Oui, complètement, je pense que ça participe exactement d’un même élan qui est celui de l’avènement de l’idéologie néolibérale dans les années 1980 où on va dépolitiser tous les débats en faisant comme si nous étions toustes des individus atomisés et égaux face aux enjeux environnementaux, sociaux, etc. Il s’appuie entre autre sur ce mythe économique de l’individu rationnel qui pourrait faire ses choix de façon totalement libre et informée et qui pourrait exprimer ses choix et ses préférences à travers le marché. On réduit la question écologique à une histoire de choix individuels de comportements et de consommation : si on veut être de bon·nes citoyen·nes, agir de façon juste et éthique, sauver la planète, on a la possibilité d’acheter équitable, bio et local, de fermer le robinet quand on se brosse les dents, de trier nos déchets…
Or, on sait que les changements de comportements individuels sont malheureusement insuffisants pour lutter contre la catastrophe écologique. Et cela occulte le fait que tout le monde ne pollue pas de la même manière, et que tout le monde n’a pas les mêmes possibilités financières ou matérielles de transformer ses comportements et sa consommation. C’est pareil pour le soin de soi. On va nous dire que si on n’arrive pas à être heureux·se, qu’on est en burn-out et qu’on est fatigué·e, c’est sans doute parce qu’on n’a pas assez médité, pas assez pris soin de nous. C’est très paternaliste, condescendant et élitiste, car cela oblitère le fait que tout le monde ne peut malheureusement pas consommer bio ou s’offrir un cours de yoga.
Comment pourrions-nous nous réapproprier tout ça pour le repolitiser pour les luttes ?
J’espérais développer davantage cette question dans mon dernier chapitre, mais je n’ai pas pu pour diverses raisons matérielles ! J’avais néanmoins envie d’évoquer ce qui se faisait déjà à ma connaissance, et d’esquisser des pistes car il y a beaucoup de choses passionnantes à creuser. Je constate que beaucoup de gens qui pratiquent le yoga sont sensibles aux discours autour des questions d’interdépendance des êtres vivants, de ralentissement, de sobriété, que le yoga peut inviter à expérimenter dans sa chair. Pour beaucoup de gens, pratiquer le yoga, c’est aussi une façon de se mettre en dehors du rythme effréné de la vie. C’est une bulle, un temps limité mais qui permet de faire émerger de nouveaux imaginaires, de tisser des mondes en dehors du productivisme, en dehors de l’affairement, en dehors de l’agitation, de la performance et de la compétition.

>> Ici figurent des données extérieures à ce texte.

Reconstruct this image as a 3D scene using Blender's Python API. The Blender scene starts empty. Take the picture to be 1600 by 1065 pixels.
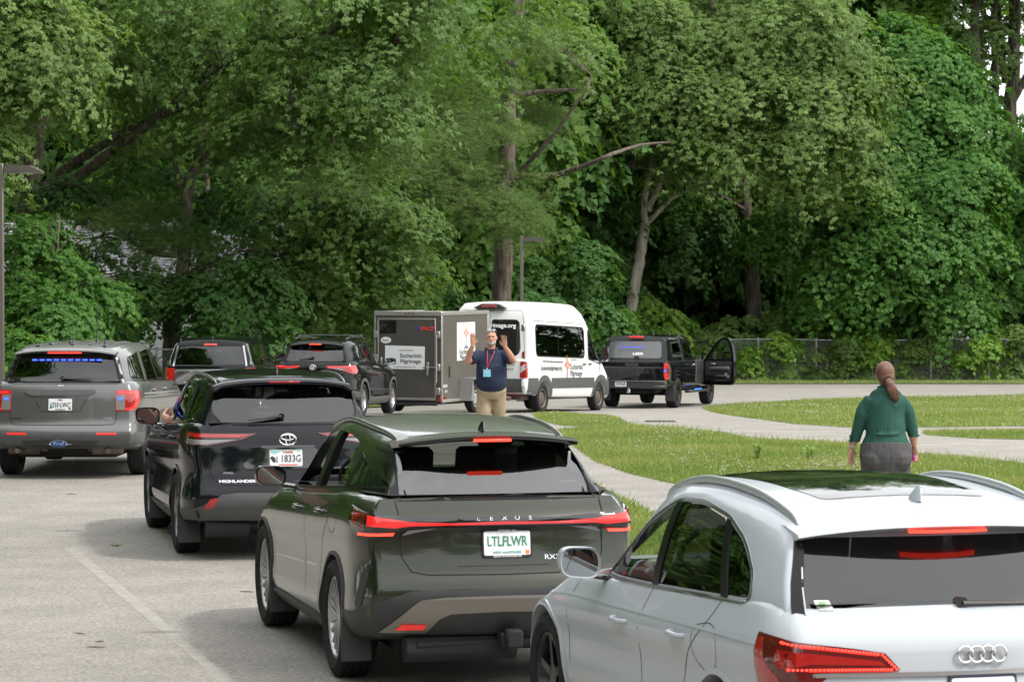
import bpy, bmesh, math, random
import numpy as np
from mathutils import Vector, Matrix
from mathutils.bvhtree import BVHTree
from mathutils.geometry import tessellate_polygon
R = math.radians
SC = bpy.context.scene
COL = SC.collection
rng = np.random.default_rng(7)
random.seed(7)

# ---------------------------------------------------------------- camera
FPX, YH, CH = 4500.0, 430.0, 2.65          # focal length (px of a 1600 px wide frame), horizon row, eye height
PITCH = math.atan((532.5 - YH) / FPX)
cam_d = bpy.data.cameras.new('camera')
cam = bpy.data.objects.new('camera', cam_d); COL.objects.link(cam)
cam_d.sensor_width = 36.0; cam_d.lens = 36.0 * FPX / 1600.0
cam_d.clip_start = 0.5; cam_d.clip_end = 3000
cam.location = (0, 0, CH); cam.rotation_euler = (R(90) - PITCH, 0, 0)
cam_d.dof.use_dof = True; cam_d.dof.focus_distance = 27.0; cam_d.dof.aperture_fstop = 11.0
SC.camera = cam
SC.render.engine = 'CYCLES'
SC.cycles.max_bounces = 10; SC.cycles.transparent_max_bounces = 12
SC.cycles.diffuse_bounces = 6; SC.cycles.glossy_bounces = 4; SC.cycles.transmission_bounces = 6
SC.cycles.caustics_reflective = False; SC.cycles.caustics_refractive = False

# ---------------------------------------------------------------- sky and sun
SUN_EL, SUN_AZ = 52.0, 112.0                 # azimuth clockwise from +Y (view direction)
w = bpy.data.worlds.new('World'); SC.world = w; w.use_nodes = True
nt = w.node_tree; nt.nodes.clear()
out = nt.nodes.new('ShaderNodeOutputWorld'); bg = nt.nodes.new('ShaderNodeBackground')
sky = nt.nodes.new('ShaderNodeTexSky'); sky.sky_type = 'NISHITA'; sky.sun_disc = False
sky.sun_elevation = R(SUN_EL); sky.sun_rotation = R(SUN_AZ)
sky.air_density = 1.0; sky.dust_density = 4.0; sky.ozone_density = 1.0
tc = nt.nodes.new('ShaderNodeTexCoord'); mp = nt.nodes.new('ShaderNodeMapping')
mp.inputs['Scale'].default_value = (1.0, 1.0, 2.6)
nz = nt.nodes.new('ShaderNodeTexNoise'); nz.inputs['Scale'].default_value = 2.3; nz.inputs['Detail'].default_value = 7
rp_ = nt.nodes.new('ShaderNodeValToRGB')
rp_.color_ramp.elements[0].position = 0.25; rp_.color_ramp.elements[0].color = (0.45, 0.45, 0.45, 1)
rp_.color_ramp.elements[1].position = 0.62; rp_.color_ramp.elements[1].color = (1, 1, 1, 1)
mx = nt.nodes.new('ShaderNodeMixRGB'); mx.inputs[2].default_value = (13.6, 13.75, 13.9, 1)   # thin high cloud
nt.links.new(tc.outputs['Generated'], mp.inputs['Vector']); nt.links.new(mp.outputs['Vector'], nz.inputs['Vector'])
nt.links.new(nz.outputs['Fac'], rp_.inputs['Fac']); nt.links.new(rp_.outputs['Color'], mx.inputs[0])
nt.links.new(sky.outputs['Color'], mx.inputs[1]); nt.links.new(mx.outputs['Color'], bg.inputs['Color'])
bg.inputs['Strength'].default_value = 0.15
nt.links.new(bg.outputs['Background'], out.inputs['Surface'])
sd = bpy.data.lights.new('sun', 'SUN'); sun = bpy.data.objects.new('sun', sd); COL.objects.link(sun)
sd.energy = 2.6; sd.angle = R(4.5); sd.color = (1.0, 0.95, 0.87)
az, el = R(SUN_AZ), R(SUN_EL)
S = Vector((math.sin(az) * math.cos(el), math.cos(az) * math.cos(el), math.sin(el)))
sun.rotation_euler = S.to_track_quat('Z', 'Y').to_euler()
sun.location = (40, -20, 60)
vs = SC.view_settings
vs.view_transform = 'Standard'; vs.look = 'None'; vs.exposure = 0.16; vs.gamma = 1.0; vs.use_curve_mapping = False

# ---------------------------------------------------------------- ground profile, pixel -> world
GP = [(-80, 0), (40, 0), (50, -.12), (60, -.33), (66, -.55), (73, -.8), (79, -.95), (90, -1.1), (115, -1.5), (160, -2.2), (900, -2.2)]
GX = np.array([p[0] for p in GP], float); GZ = np.array([p[1] for p in GP], float)
def gz(y): return float(np.interp(y, GX, GZ))
def ray(px, py):
    a, b = (px - 800) / FPX, -(py - 532.5) / FPX
    c, s = math.cos(PITCH), math.sin(PITCH)
    return Vector((a, c + b * s, -s + b * c))
def at(px, py):                             # ground point seen at a pixel
    d = ray(px, py); z = 0.0; p = None
    for _ in range(40):
        t = (z - CH) / d.z; p = Vector((0, 0, CH)) + d * t; z = .5 * z + .5 * gz(p.y)
    return Vector((p.x, p.y, gz(p.y)))
def P3(px, py, Y):                          # point seen at a pixel at distance Y
    d = ray(px, py); return Vector((0, 0, CH)) + d * (Y / d.y)

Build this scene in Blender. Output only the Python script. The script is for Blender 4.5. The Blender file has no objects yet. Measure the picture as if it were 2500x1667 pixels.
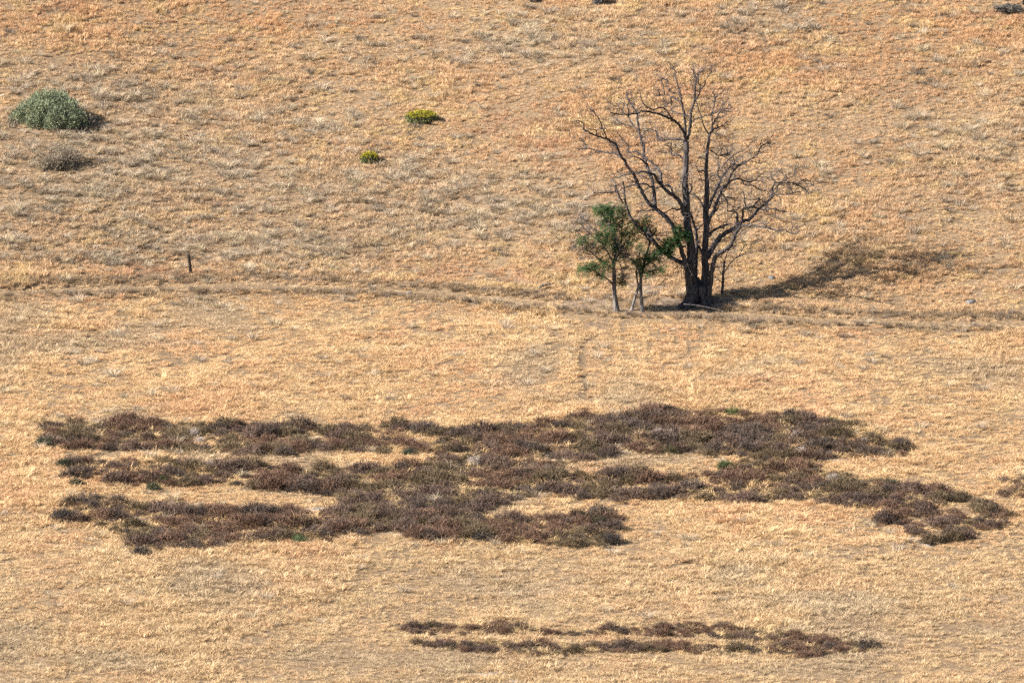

Le yoga est aussi un moyen formidable de créer un rapport très symbolique et poétique au corps. C’est une pratique qui passe par la visualisation, par le souffle et qui permet de plein de manières incroyables de créer de nouveaux rapports au corps en marge de considérations par exemple esthétiques. C’est une pratique extrêmement fertile qui passe notamment par le corps, qui est un lieu qui peut tout aussi bien être un lieu de reproduction de l’ordre social, comme un lieu d’émancipation et de résistance à celui-ci.